Broken mentality restored, or being restored, to the mentality that I know Christ would rather me have.
Broken spiritual bodies restored, chains broken, hearts bound up.
He came to bind up the brokenhearted. Didn’t you know that?
Last night, in the middle of my crying fest, I remembered how Jesus’ heart broke for the people mourning Lazarus’ death. Christ shed tears and felt their pain. In my remembering, I wondered if God’s heart breaks for the smaller things. Not so much the death of a person, but the death or wounding of a friendship. That was a difficult thought for me, because in my heart being broken and my spirit being broken, I needed to know that Christ was feeling my pain also. Did Christ have a broken relationship? Does Judas’ betrayal count? Did Christ’s heart break at Judas’ bittersweet kiss?
Does Christ’s heart break for my heart when my heart is broken for things not as serious as death?
Or is anything that breaks our hearts as serious as death in the eyes of Christ? Is everything that serious? The things that cause us pain and cause us brokenness… Are those things just as much heart-breakers for Christ as they are for us? Or is it more intense for him?

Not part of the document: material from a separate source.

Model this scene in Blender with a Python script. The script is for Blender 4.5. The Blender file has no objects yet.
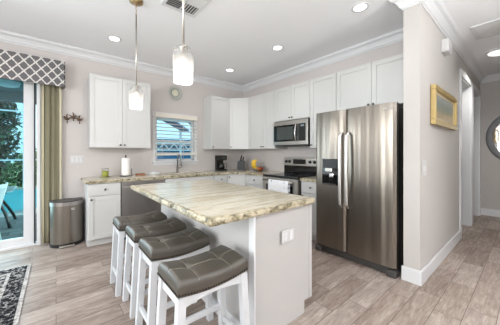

Because, my heart was seriously breaking last night. It had been in the process of breaking for months now, and it finally stopped beating last night.
But then, a funny, beautiful thing happened. Life was spoken into me. The restorative process of letting myself be loved by others, and loving myself, begun.
All I know, is that Christ makes beautiful things out of ugly brokenness.
So Christ… make something beautiful out of my brokenness.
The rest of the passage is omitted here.